### Data shown ###
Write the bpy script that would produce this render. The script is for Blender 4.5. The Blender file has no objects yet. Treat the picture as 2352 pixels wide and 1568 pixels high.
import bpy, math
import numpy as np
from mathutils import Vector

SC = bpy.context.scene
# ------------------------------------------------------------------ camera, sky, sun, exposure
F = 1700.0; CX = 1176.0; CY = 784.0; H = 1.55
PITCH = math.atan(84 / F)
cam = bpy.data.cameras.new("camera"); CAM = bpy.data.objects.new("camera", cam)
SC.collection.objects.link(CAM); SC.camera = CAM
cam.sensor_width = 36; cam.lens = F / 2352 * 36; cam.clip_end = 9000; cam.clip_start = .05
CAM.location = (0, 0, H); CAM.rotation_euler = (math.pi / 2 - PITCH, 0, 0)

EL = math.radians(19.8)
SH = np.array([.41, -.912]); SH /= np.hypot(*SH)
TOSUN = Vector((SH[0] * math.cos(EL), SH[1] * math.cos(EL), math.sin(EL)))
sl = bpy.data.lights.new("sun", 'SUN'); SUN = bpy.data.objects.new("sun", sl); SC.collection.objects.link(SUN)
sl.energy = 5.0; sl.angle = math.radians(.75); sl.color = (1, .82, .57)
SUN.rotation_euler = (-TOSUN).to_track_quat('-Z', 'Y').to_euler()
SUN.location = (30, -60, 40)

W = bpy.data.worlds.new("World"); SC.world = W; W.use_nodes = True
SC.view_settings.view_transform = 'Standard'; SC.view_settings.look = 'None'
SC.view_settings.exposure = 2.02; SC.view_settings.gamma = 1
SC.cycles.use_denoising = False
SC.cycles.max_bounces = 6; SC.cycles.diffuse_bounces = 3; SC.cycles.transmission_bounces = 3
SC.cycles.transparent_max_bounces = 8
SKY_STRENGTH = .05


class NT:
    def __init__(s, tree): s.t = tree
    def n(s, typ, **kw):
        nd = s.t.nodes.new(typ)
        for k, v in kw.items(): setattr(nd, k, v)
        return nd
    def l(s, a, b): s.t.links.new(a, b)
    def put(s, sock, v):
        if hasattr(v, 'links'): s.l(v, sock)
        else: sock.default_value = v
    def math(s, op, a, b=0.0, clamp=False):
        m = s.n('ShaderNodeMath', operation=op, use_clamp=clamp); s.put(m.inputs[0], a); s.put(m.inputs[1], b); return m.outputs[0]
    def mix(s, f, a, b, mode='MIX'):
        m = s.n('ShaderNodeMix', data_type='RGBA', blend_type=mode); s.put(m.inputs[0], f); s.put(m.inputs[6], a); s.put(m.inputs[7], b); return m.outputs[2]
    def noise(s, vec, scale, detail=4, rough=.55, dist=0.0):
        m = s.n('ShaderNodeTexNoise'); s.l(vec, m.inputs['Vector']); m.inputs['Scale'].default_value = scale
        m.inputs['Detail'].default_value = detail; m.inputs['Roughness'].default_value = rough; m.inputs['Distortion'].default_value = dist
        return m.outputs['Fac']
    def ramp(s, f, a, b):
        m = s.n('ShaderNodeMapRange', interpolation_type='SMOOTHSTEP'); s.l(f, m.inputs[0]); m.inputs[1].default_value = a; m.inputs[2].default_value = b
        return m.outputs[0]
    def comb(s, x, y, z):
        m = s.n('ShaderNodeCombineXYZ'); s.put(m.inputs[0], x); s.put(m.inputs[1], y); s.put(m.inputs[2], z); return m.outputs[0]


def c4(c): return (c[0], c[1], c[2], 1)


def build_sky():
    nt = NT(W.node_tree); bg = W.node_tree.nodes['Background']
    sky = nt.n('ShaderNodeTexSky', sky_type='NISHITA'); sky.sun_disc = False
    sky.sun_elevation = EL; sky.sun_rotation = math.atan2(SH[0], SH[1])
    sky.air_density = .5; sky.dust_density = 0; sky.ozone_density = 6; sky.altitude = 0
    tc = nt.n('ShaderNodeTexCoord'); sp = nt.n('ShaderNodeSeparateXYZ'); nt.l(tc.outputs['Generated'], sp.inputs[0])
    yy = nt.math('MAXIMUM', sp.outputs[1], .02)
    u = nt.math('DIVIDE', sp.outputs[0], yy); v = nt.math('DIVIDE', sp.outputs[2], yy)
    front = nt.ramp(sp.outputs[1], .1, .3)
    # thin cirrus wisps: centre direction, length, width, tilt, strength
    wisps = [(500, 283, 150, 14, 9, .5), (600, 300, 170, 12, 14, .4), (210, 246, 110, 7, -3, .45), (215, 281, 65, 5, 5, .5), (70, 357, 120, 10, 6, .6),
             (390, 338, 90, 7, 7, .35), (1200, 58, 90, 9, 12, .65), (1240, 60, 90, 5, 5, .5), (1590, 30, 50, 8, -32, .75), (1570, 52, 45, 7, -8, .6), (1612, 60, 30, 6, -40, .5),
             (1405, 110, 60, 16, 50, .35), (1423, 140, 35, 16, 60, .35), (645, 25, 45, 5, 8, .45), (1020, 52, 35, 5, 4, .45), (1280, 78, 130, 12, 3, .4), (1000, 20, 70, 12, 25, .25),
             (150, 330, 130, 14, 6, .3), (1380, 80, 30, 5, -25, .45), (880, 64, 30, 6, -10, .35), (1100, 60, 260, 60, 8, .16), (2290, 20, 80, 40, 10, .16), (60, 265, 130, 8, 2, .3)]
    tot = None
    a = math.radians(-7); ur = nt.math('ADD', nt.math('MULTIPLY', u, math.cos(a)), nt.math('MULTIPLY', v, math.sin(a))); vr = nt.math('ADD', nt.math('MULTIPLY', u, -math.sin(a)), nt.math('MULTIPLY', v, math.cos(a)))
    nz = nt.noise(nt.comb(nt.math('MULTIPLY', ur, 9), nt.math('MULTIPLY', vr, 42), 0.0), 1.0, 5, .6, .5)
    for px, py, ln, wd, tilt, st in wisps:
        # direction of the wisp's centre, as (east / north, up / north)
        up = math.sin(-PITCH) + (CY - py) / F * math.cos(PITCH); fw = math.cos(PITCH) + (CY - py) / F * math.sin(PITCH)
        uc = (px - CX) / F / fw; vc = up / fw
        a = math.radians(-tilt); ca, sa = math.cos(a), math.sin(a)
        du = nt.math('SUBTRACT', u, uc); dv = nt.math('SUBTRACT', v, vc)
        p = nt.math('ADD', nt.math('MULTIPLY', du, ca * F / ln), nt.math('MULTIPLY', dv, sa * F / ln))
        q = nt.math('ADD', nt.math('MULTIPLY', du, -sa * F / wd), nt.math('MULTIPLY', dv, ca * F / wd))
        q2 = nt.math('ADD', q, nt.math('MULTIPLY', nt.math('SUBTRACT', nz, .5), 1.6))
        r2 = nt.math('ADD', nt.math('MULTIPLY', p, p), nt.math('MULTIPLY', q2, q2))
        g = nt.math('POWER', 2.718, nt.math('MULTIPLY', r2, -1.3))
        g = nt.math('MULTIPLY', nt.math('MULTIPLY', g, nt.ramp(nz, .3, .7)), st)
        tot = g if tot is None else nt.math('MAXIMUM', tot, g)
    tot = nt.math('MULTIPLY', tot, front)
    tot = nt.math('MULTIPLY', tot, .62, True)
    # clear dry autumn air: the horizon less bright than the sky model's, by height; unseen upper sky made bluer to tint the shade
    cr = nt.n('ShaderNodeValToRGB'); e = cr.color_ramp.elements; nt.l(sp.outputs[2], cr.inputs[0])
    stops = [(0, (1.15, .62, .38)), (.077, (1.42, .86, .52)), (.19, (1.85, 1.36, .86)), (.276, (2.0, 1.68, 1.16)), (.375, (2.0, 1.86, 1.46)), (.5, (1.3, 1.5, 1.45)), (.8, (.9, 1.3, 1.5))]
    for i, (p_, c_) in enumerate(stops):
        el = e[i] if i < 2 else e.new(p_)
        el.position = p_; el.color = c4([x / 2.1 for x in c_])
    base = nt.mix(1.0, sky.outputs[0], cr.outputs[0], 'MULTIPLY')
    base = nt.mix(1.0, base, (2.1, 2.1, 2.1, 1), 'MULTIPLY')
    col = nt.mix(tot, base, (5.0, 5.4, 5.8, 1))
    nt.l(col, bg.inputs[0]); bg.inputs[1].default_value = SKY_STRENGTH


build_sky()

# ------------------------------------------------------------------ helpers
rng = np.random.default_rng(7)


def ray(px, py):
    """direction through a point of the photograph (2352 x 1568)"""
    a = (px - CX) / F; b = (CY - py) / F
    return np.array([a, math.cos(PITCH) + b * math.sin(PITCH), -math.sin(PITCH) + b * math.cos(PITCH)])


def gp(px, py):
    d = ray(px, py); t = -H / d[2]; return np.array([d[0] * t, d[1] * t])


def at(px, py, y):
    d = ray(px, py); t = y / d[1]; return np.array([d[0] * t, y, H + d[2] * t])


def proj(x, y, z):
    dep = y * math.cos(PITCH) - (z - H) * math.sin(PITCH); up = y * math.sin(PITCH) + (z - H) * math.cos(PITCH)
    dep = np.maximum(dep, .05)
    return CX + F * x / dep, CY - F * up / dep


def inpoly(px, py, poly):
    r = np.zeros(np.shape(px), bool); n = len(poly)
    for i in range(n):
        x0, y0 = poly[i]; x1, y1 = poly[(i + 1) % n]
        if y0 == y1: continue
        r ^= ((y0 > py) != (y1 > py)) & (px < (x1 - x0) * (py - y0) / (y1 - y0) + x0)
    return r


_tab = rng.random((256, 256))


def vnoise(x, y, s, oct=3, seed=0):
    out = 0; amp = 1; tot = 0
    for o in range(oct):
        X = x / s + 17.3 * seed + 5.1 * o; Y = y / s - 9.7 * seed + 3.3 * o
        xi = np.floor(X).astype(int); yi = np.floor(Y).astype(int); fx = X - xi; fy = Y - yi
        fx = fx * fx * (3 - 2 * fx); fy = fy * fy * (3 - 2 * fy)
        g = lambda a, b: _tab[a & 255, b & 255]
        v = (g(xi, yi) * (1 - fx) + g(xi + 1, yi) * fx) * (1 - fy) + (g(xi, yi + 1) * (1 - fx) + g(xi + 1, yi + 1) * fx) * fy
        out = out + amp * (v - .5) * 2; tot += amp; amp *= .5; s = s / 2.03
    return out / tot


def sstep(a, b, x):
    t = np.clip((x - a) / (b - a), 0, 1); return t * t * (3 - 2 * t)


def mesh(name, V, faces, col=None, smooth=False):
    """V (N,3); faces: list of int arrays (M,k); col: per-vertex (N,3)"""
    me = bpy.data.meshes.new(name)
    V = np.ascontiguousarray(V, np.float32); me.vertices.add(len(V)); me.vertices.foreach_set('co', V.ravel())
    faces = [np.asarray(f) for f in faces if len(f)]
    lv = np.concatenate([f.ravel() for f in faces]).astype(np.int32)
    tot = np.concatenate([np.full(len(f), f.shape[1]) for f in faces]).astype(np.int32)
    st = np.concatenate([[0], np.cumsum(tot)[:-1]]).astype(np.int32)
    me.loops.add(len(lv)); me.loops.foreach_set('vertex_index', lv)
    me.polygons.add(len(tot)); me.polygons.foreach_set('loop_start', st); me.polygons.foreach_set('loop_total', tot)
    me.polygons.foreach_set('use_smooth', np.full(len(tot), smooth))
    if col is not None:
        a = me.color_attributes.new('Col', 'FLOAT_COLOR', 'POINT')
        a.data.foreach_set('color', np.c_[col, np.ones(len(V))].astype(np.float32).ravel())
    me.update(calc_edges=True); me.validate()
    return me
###
# Written task:
Print, please, the lines from the first line of the material through the line that contains "SUN.location = (30, -60, 40)", exactly as written and with nothing added.

# Task answer:
Write the bpy script that would produce this render. The script is for Blender 4.5. The Blender file has no objects yet. Treat the picture as 2352 pixels wide and 1568 pixels high.
import bpy, math
import numpy as np
from mathutils import Vector

SC = bpy.context.scene
# ------------------------------------------------------------------ camera, sky, sun, exposure
F = 1700.0; CX = 1176.0; CY = 784.0; H = 1.55
PITCH = math.atan(84 / F)
cam = bpy.data.cameras.new("camera"); CAM = bpy.data.objects.new("camera", cam)
SC.collection.objects.link(CAM); SC.camera = CAM
cam.sensor_width = 36; cam.lens = F / 2352 * 36; cam.clip_end = 9000; cam.clip_start = .05
CAM.location = (0, 0, H); CAM.rotation_euler = (math.pi / 2 - PITCH, 0, 0)

EL = math.radians(19.8)
SH = np.array([.41, -.912]); SH /= np.hypot(*SH)
TOSUN = Vector((SH[0] * math.cos(EL), SH[1] * math.cos(EL), math.sin(EL)))
sl = bpy.data.lights.new("sun", 'SUN'); SUN = bpy.data.objects.new("sun", sl); SC.collection.objects.link(SUN)
sl.energy = 5.0; sl.angle = math.radians(.75); sl.color = (1, .82, .57)
SUN.rotation_euler = (-TOSUN).to_track_quat('-Z', 'Y').to_euler()
SUN.location = (30, -60, 40)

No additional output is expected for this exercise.